Cette grande arcade protégeait une ouverture. Notre idée est
qu’il y avait là, non pas un clocher unique, mais un
transept. Le clocher serait le reste de la tour de croisée
du transept, les croisillons Nord et Sud ayant été détruits.
Cette destruction serait ancienne, du XIVeou
XVesiècle : le revers du mur en appareil
irrégulier de l'image 17 est
reproduit sur l'image 7.
Il porte des fresques du XIVeou XVesiècle
et n'a pu être érigé qu’après la destruction des croisillons
du transept.
Cette église a donc subi des vicissitudes au XIVesiècle.
Il ne serait donc pas surprenant que des parties antérieures
au XIIesiècle aient été aussi détruites. Ce
serait le cas de la nef.
Dernière remarque : sur l'image
18, on voit en bas à gauche au-dessus d’une fenêtre
en arc brisé, les restes d’une porte à linteau monolithe
surmonté d’un arc. Le symétrique de cette porte apparaît
aussi, mais moins visible, sur l'image
17. Ces portes ressemblant aux portes à linteau en
bâtière, pourraient être préromanes mais nous attendons d’en
avoir étudié un plus grand nombre pour tenter une
estimation.
Datation
Nous pensons qu’il existait antérieurement à
l’édifice actuel une église. Cette église aurait été
réaménagée au XIIesiècle avec la création d’un
transept et d’un chevet. Plus tard, au XIVesiècle,
cette église aurait subi d’importantes destructions : la
nef, peut-être du XIesiècle, mais peut-être
aussi antérieure à cette date, et les croisillons du
transept.
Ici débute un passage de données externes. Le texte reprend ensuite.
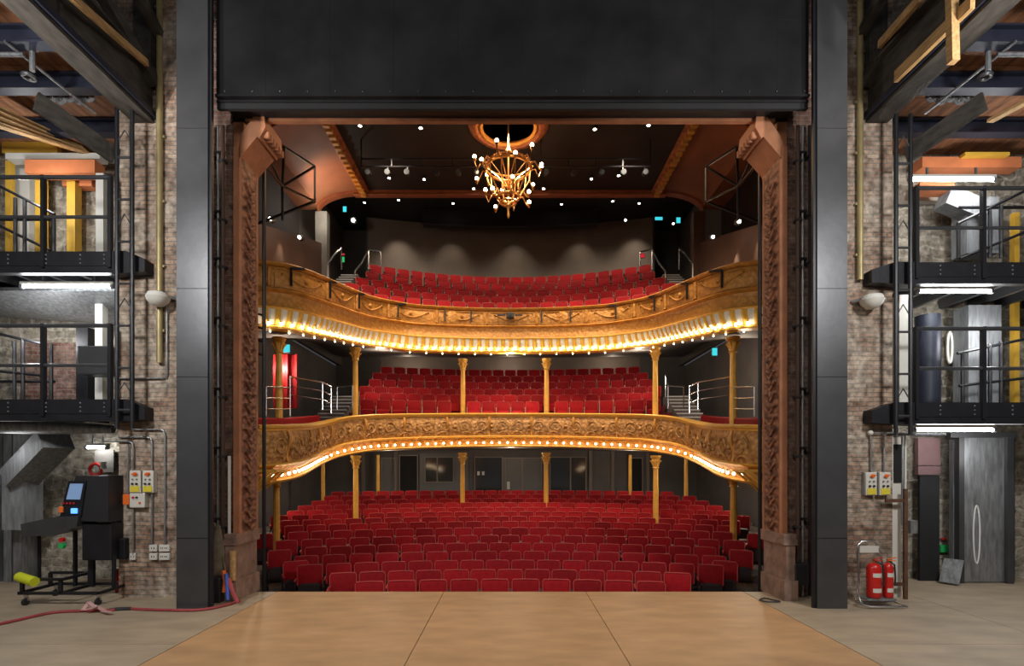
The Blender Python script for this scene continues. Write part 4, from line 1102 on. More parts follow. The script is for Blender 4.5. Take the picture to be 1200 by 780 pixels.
# vertical lattice masts at the gallery ends
def mast(label, xa, xb, y, z0, z1):
    r = thing('lattice_mast', label, 'mast', ((xa + xb) / 2, y, z0), 'lattice masts')
    for x in (xa, xb): part('chord', M['blacksteel'], r, lambda b: b.tube([(x, y, z0), (x, y, z1)], 0.032, 8), True)
    def rg(b):
        z = z0 + 0.3; k = 0
        while z < z1 - 0.3:
            b.tube([(xa, y, z), (xb, y, z)], 0.02, 6)
            if k % 2 == 0: b.tube([(xa, y, z + 0.25), ((xa + xb) / 2, y, z + 0.45), (xb, y, z + 0.25)], 0.012, 5)
            z += 0.69; k += 1
    part('rung', M['steel'], r, rg, True)
mast('tall black lattice mast at the inner end of the left wing galleries', (137 - CX) / F * 8.68, (155 - CX) / F * 8.68, 8.68, 2.85, 8.1)
mast('tall black lattice mast at the inner end of the right wing galleries', (1050 - CX) / F * 8.68, (1067 - CX) / F * 8.68, 8.68, 2.75, 8.0)
# tube lights under the galleries
def tube_light(label, px0, px1, py, D_):
    a = U(px0, py, D_); c = U(px1, py, D_)
    r = thing('tube_light', label, 'light', ((a.x + c.x) / 2, D_, a.z - 0.03), 'wing tube lights')
    part('housing', M['whiteplastic'], r, lambda b: b.box(a.x - 0.05, c.x + 0.05, D_ - 0.03, D_ + 0.05, a.z + 0.035, a.z + 0.08))
    part('tube', M['tube'], r, lambda b: b.tube([a, c], 0.026, 10), True)
    for f_ in (0.2, 0.8): part('hanger', M['galv'], r, lambda b: b.beam(a.lerp(c, f_) + Vector((0, 0.01, 0.07)), a.lerp(c, f_) + Vector((0, 0.01, 0.22)), 0.03, 0.03))
    part('end_cap', M['galv'], r, lambda b: (b.tube([a - Vector((0.05, 0, 0)), a], 0.04, 10), b.tube([c, c + Vector((0.05, 0, 0))], 0.04, 10)), True)
tube_light('white tube light under the upper left wing gallery', 28, 130, 335.5, 9.1)
tube_light('white tube light under the upper right wing gallery', 1077, 1160, 341.5, 9.1)
tube_light('white tube light under the top deck of the right wing, highest one', 1068, 1163, 210.5, 9.3)
tube_light('white tube light under the lower right wing gallery', 1073, 1163, 503.5, 9.1)
tube_light('short white tube light above the console in the left wing', 103, 124, 524, 10.2)

# fly floor girders, joists, deck and braces
for s, side in ((-1, 'left'), (1, 'right')):
    X = s * 6.12
    r = thing('fly_floor_girder', f'deep dark riveted girder carrying the {side} fly floor, running to the brick pier', 'girder', (X, 6, 8.05), 'fly floor girders')
    part('girder', M['fly'], r, lambda b: (b.beam((X, 1.5, 8.50), (X, 8.98, 8.50), 0.10, 0.74), b.beam((X, 1.5, 8.88), (X, 8.98, 8.88), 0.30, 0.05)))
    part('bottom_flange', M['fly'], r, lambda b: b.beam((X - s * -0.10, 1.5, 8.08), (X - s * -0.10, 8.98, 8.08), 0.36, 0.05))
    part('shadow_strip', M['navy'], r, lambda b: b.beam((X - s * 0.09, 1.5, 8.16), (X - s * 0.09, 8.98, 8.16), 0.08, 0.10))  # dark strip standing in for the shadow line between web and flange
    def stf(b):
        for y in (4.5, 5.8, 7.1): b.beam((X - s * 0.07, y, 8.15), (X - s * 0.07, y, 8.86), 0.05, 0.06, up=Vector((1, 0, 0)))
    part('stiffener', M['fly'], r, stf)
    r = thing('fly_floor_deck', f'brown timber boarded deck of the {side} fly floor seen from below', 'deck', (s * 9, 6, 8.3), 'fly floor decks')
    def dk(b):
        y = 1.5
        while y < 10.5: b.box(*sorted((s * 6.3, s * 11.9)), y, y + 0.235, 8.45, 8.5); y += 0.24
    part('deck_boards', M['planks'], r, dk)
    def jn(b):
        for y in (4.2, 5.4, 6.6, 7.5, 8.4, 9.5): b.ibeam((s * 6.3, y, 8.30), (s * 11.9, y, 8.30), 0.18, 0.26, 0.03)
    part('cross_joist', M['navy'], r, jn)
    solo('tower_post', M['fly'], f'dark steel tower post fixed to the {side} brick pier beside the brass pipe', 'post', lambda b: b.box(*sorted((s * 6.02, s * 6.32)), 8.86, 9.0, 8.9, 12.2), 'tower posts')
    # inclined braces of the tower frame
    g = lambda px, py, D_: U(px if s < 0 else 2 * CX - px, py, D_)
    a1, a2 = (g(182, 100, 8.95), g(112, -20, 7.9))
    solo('timber_brace', M['fly'], f'dark diagonal brace rising from the {side} brick pier above the girder', 'brace', lambda b: b.beam(a1, a2, 0.16, 0.16), 'tower braces')
    a1, a2 = (g(186, 40, 8.95), g(150, -30, 8.1))
    solo('timber_brace', M['fly'], f'second steeper dark brace near the top of the {side} brick pier', 'brace', lambda b: b.beam(a1, a2, 0.14, 0.14), 'tower braces')
    # lower raking beam under the deck (stair stringer)
    a1 = g(134, 182, 8.9); a2 = g(42, 118, 7.9)
    solo('raking_beam', M['fly'], f'broad grey-brown raking beam under the {side} fly floor deck', 'beam', lambda b: b.beam(a1, a2, 0.05, 0.30), 'raking beams')
    # horizontal service pipes and brackets
    for k, (py, pa, pb) in enumerate(((40, -20, 28), (56, -20, 36), (64, -20, 28))):
        p1, p2 = g(pa, py, 7.6), g(pb, py, 7.6)
        solo('service_pipe', M['galv'], f'short pale service pipe under the {side} fly floor at frame edge, {["top", "middle", "bottom"][k]} of three', 'pipe', lambda b: b.tube([p1, p2], 0.03, 8), 'service pipes', True)
    p1, p2 = g(5, 48, 7.4), g(112, 133, 8.7)
    solo('drop_rod', M['galv'], f'long thin slanting steel rod crossing below the {side} fly floor', 'rod', lambda b: b.tube([p1, p2], 0.02, 6), 'slanting rods', True)
    c = g(38, 75, 7.6)
    r = thing('pulley_bracket', f'grey pulley bracket hanging under the {side} fly floor beams', 'bracket', c - Vector((0, 0, 0.3)), 'pulley brackets')
    part('hanger', M['galv'], r, lambda b: (b.tube([c + Vector((0, 0, 0.25)), c - Vector((0, 0, 0.1))], 0.035, 8), b.cbox(c + Vector((0, 0, 0.24)), 0.24, 0.08, 0.04)), True)
    part('pulley', M['steel'], r, lambda b: b.torus(c - Vector((0.05, 0, 0.18)), 0.07, 0.03, 16, 6), True)
    # row of black pulleys/sheaves
    for k in range(6):
        q = g(50 + k * 11, 117 - (k % 2) * 3, 8.6)
        solo('sheave', M['galv'], f'small grey sheave under the {side} fly floor deck, {ORD[k + 1]} from the outer end', 'sheave', lambda b: (b.torus(q, 0.06, 0.028, 14, 6, axis='y'), b.box(q.x - 0.012, q.x + 0.012, q.y - 0.012, q.y + 0.012, q.z, 8.45)), 'sheaves', True)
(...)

À la suite de ces destructions, elle aurait été
réparée à l’économie de moyens et décorée de fresques pour
un rétablissement du culte.
Par suite de la méconnaissance des restes des destructions
et parce qu’il faut bien proposer une datation, nous
acceptons la datation du XIesiècle proposée à
l’entrée mais avec une marge d’erreur plus importante : an
1050 avec un écart de plus de 100 ans.